● Supplied material
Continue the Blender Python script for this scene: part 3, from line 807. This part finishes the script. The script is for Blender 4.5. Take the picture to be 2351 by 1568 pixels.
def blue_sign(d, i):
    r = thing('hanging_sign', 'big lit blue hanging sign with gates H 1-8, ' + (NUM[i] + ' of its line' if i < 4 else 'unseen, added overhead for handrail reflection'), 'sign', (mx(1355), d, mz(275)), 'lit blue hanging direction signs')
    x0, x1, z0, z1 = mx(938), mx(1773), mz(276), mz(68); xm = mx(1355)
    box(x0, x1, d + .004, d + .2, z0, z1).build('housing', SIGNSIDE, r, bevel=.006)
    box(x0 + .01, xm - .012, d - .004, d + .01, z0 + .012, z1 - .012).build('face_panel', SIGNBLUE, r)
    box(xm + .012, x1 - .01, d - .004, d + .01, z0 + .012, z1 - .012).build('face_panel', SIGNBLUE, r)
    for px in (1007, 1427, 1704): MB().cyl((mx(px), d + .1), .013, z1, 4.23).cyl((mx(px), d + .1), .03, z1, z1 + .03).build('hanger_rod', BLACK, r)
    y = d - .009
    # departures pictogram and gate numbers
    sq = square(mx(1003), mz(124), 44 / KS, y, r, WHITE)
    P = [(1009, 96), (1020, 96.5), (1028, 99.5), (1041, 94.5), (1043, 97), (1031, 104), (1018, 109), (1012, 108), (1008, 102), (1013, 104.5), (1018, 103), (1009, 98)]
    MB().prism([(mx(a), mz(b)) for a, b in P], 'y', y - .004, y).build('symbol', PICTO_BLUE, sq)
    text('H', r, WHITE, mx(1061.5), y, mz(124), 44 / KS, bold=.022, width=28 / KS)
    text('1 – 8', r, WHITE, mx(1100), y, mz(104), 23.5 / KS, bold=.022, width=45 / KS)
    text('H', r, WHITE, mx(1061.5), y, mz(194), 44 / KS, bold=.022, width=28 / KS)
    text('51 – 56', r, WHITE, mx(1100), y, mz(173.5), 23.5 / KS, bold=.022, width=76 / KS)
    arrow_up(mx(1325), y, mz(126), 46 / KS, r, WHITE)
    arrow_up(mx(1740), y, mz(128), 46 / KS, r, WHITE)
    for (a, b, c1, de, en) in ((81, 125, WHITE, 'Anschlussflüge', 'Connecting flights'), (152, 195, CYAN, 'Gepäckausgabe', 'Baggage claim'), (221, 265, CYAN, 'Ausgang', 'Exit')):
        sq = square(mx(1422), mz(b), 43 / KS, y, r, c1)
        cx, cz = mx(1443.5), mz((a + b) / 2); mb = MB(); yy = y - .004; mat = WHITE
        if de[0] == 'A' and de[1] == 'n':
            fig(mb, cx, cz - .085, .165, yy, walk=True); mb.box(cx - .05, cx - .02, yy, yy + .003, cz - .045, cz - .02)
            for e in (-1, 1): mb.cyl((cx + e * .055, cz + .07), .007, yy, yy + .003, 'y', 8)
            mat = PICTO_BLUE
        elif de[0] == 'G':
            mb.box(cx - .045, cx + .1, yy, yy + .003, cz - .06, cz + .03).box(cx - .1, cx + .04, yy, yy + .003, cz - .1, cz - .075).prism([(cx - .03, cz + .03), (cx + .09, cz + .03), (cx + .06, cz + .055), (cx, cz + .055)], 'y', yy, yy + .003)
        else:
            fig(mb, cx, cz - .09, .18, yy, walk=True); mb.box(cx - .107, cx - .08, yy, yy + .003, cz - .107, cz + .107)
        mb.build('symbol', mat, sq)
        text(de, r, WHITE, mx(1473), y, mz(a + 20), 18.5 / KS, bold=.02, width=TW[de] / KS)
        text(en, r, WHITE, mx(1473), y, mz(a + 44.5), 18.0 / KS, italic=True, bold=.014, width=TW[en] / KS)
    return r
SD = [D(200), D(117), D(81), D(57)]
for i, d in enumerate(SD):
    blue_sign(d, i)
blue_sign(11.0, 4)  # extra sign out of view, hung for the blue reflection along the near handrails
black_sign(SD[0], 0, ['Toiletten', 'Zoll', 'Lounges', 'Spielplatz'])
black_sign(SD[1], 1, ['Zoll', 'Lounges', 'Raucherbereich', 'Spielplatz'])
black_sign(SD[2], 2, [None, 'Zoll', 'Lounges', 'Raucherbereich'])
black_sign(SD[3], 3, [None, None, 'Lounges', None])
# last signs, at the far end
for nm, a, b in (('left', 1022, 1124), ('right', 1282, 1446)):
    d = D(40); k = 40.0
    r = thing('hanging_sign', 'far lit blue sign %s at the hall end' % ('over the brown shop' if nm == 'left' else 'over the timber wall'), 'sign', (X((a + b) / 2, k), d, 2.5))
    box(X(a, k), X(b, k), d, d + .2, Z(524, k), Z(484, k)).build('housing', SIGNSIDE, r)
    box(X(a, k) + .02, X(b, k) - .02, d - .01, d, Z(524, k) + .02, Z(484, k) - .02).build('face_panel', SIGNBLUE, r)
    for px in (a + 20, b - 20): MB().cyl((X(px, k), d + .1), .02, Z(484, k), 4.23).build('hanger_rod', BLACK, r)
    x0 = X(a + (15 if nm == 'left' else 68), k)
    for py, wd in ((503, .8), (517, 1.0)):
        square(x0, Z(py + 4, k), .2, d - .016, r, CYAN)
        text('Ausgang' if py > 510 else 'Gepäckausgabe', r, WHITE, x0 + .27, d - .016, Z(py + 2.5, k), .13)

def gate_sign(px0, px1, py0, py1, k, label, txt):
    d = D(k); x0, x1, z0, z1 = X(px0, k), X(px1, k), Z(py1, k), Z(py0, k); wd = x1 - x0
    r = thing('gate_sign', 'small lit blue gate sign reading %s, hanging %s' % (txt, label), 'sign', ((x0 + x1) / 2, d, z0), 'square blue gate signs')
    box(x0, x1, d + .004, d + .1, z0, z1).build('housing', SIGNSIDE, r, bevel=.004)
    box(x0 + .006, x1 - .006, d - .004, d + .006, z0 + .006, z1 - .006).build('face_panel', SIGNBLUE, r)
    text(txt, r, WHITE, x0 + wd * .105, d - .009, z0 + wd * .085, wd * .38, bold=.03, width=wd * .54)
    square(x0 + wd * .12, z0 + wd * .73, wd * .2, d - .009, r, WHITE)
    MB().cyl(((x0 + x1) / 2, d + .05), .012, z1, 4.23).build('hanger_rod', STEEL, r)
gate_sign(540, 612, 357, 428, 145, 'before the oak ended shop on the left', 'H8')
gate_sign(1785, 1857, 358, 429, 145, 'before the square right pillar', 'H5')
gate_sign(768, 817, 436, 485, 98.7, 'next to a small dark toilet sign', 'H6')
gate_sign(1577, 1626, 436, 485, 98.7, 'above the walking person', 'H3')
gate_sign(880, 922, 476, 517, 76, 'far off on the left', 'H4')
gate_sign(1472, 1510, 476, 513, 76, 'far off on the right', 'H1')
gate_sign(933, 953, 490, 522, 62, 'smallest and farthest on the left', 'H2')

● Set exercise
Write the listing out again, exactly as shown above.

● Worked solution
Continue the Blender Python script for this scene: part 3, from line 807. This part finishes the script. The script is for Blender 4.5. Take the picture to be 2351 by 1568 pixels.
def blue_sign(d, i):
    r = thing('hanging_sign', 'big lit blue hanging sign with gates H 1-8, ' + (NUM[i] + ' of its line' if i < 4 else 'unseen, added overhead for handrail reflection'), 'sign', (mx(1355), d, mz(275)), 'lit blue hanging direction signs')
    x0, x1, z0, z1 = mx(938), mx(1773), mz(276), mz(68); xm = mx(1355)
    box(x0, x1, d + .004, d + .2, z0, z1).build('housing', SIGNSIDE, r, bevel=.006)
    box(x0 + .01, xm - .012, d - .004, d + .01, z0 + .012, z1 - .012).build('face_panel', SIGNBLUE, r)
    box(xm + .012, x1 - .01, d - .004, d + .01, z0 + .012, z1 - .012).build('face_panel', SIGNBLUE, r)
    for px in (1007, 1427, 1704): MB().cyl((mx(px), d + .1), .013, z1, 4.23).cyl((mx(px), d + .1), .03, z1, z1 + .03).build('hanger_rod', BLACK, r)
    y = d - .009
    # departures pictogram and gate numbers
    sq = square(mx(1003), mz(124), 44 / KS, y, r, WHITE)
    P = [(1009, 96), (1020, 96.5), (1028, 99.5), (1041, 94.5), (1043, 97), (1031, 104), (1018, 109), (1012, 108), (1008, 102), (1013, 104.5), (1018, 103), (1009, 98)]
    MB().prism([(mx(a), mz(b)) for a, b in P], 'y', y - .004, y).build('symbol', PICTO_BLUE, sq)
    text('H', r, WHITE, mx(1061.5), y, mz(124), 44 / KS, bold=.022, width=28 / KS)
    text('1 – 8', r, WHITE, mx(1100), y, mz(104), 23.5 / KS, bold=.022, width=45 / KS)
    text('H', r, WHITE, mx(1061.5), y, mz(194), 44 / KS, bold=.022, width=28 / KS)
    text('51 – 56', r, WHITE, mx(1100), y, mz(173.5), 23.5 / KS, bold=.022, width=76 / KS)
    arrow_up(mx(1325), y, mz(126), 46 / KS, r, WHITE)
    arrow_up(mx(1740), y, mz(128), 46 / KS, r, WHITE)
    for (a, b, c1, de, en) in ((81, 125, WHITE, 'Anschlussflüge', 'Connecting flights'), (152, 195, CYAN, 'Gepäckausgabe', 'Baggage claim'), (221, 265, CYAN, 'Ausgang', 'Exit')):
        sq = square(mx(1422), mz(b), 43 / KS, y, r, c1)
        cx, cz = mx(1443.5), mz((a + b) / 2); mb = MB(); yy = y - .004; mat = WHITE
        if de[0] == 'A' and de[1] == 'n':
            fig(mb, cx, cz - .085, .165, yy, walk=True); mb.box(cx - .05, cx - .02, yy, yy + .003, cz - .045, cz - .02)
            for e in (-1, 1): mb.cyl((cx + e * .055, cz + .07), .007, yy, yy + .003, 'y', 8)
            mat = PICTO_BLUE
        elif de[0] == 'G':
            mb.box(cx - .045, cx + .1, yy, yy + .003, cz - .06, cz + .03).box(cx - .1, cx + .04, yy, yy + .003, cz - .1, cz - .075).prism([(cx - .03, cz + .03), (cx + .09, cz + .03), (cx + .06, cz + .055), (cx, cz + .055)], 'y', yy, yy + .003)
        else:
            fig(mb, cx, cz - .09, .18, yy, walk=True); mb.box(cx - .107, cx - .08, yy, yy + .003, cz - .107, cz + .107)
        mb.build('symbol', mat, sq)
        text(de, r, WHITE, mx(1473), y, mz(a + 20), 18.5 / KS, bold=.02, width=TW[de] / KS)
        text(en, r, WHITE, mx(1473), y, mz(a + 44.5), 18.0 / KS, italic=True, bold=.014, width=TW[en] / KS)
    return r
SD = [D(200), D(117), D(81), D(57)]
for i, d in enumerate(SD):
    blue_sign(d, i)
blue_sign(11.0, 4)  # extra sign out of view, hung for the blue reflection along the near handrails
black_sign(SD[0], 0, ['Toiletten', 'Zoll', 'Lounges', 'Spielplatz'])
black_sign(SD[1], 1, ['Zoll', 'Lounges', 'Raucherbereich', 'Spielplatz'])
black_sign(SD[2], 2, [None, 'Zoll', 'Lounges', 'Raucherbereich'])
black_sign(SD[3], 3, [None, None, 'Lounges', None])
# last signs, at the far end
for nm, a, b in (('left', 1022, 1124), ('right', 1282, 1446)):
    d = D(40); k = 40.0
    r = thing('hanging_sign', 'far lit blue sign %s at the hall end' % ('over the brown shop' if nm == 'left' else 'over the timber wall'), 'sign', (X((a + b) / 2, k), d, 2.5))
    box(X(a, k), X(b, k), d, d + .2, Z(524, k), Z(484, k)).build('housing', SIGNSIDE, r)
    box(X(a, k) + .02, X(b, k) - .02, d - .01, d, Z(524, k) + .02, Z(484, k) - .02).build('face_panel', SIGNBLUE, r)
    for px in (a + 20, b - 20): MB().cyl((X(px, k), d + .1), .02, Z(484, k), 4.23).build('hanger_rod', BLACK, r)
    x0 = X(a + (15 if nm == 'left' else 68), k)
    for py, wd in ((503, .8), (517, 1.0)):
        square(x0, Z(py + 4, k), .2, d - .016, r, CYAN)
        text('Ausgang' if py > 510 else 'Gepäckausgabe', r, WHITE, x0 + .27, d - .016, Z(py + 2.5, k), .13)

def gate_sign(px0, px1, py0, py1, k, label, txt):
    d = D(k); x0, x1, z0, z1 = X(px0, k), X(px1, k), Z(py1, k), Z(py0, k); wd = x1 - x0
    r = thing('gate_sign', 'small lit blue gate sign reading %s, hanging %s' % (txt, label), 'sign', ((x0 + x1) / 2, d, z0), 'square blue gate signs')
    box(x0, x1, d + .004, d + .1, z0, z1).build('housing', SIGNSIDE, r, bevel=.004)
    box(x0 + .006, x1 - .006, d - .004, d + .006, z0 + .006, z1 - .006).build('face_panel', SIGNBLUE, r)
    text(txt, r, WHITE, x0 + wd * .105, d - .009, z0 + wd * .085, wd * .38, bold=.03, width=wd * .54)
    square(x0 + wd * .12, z0 + wd * .73, wd * .2, d - .009, r, WHITE)
    MB().cyl(((x0 + x1) / 2, d + .05), .012, z1, 4.23).build('hanger_rod', STEEL, r)
gate_sign(540, 612, 357, 428, 145, 'before the oak ended shop on the left', 'H8')
gate_sign(1785, 1857, 358, 429, 145, 'before the square right pillar', 'H5')
gate_sign(768, 817, 436, 485, 98.7, 'next to a small dark toilet sign', 'H6')
gate_sign(1577, 1626, 436, 485, 98.7, 'above the walking person', 'H3')
gate_sign(880, 922, 476, 517, 76, 'far off on the left', 'H4')
gate_sign(1472, 1510, 476, 513, 76, 'far off on the right', 'H1')
gate_sign(933, 953, 490, 522, 62, 'smallest and farthest on the left', 'H2')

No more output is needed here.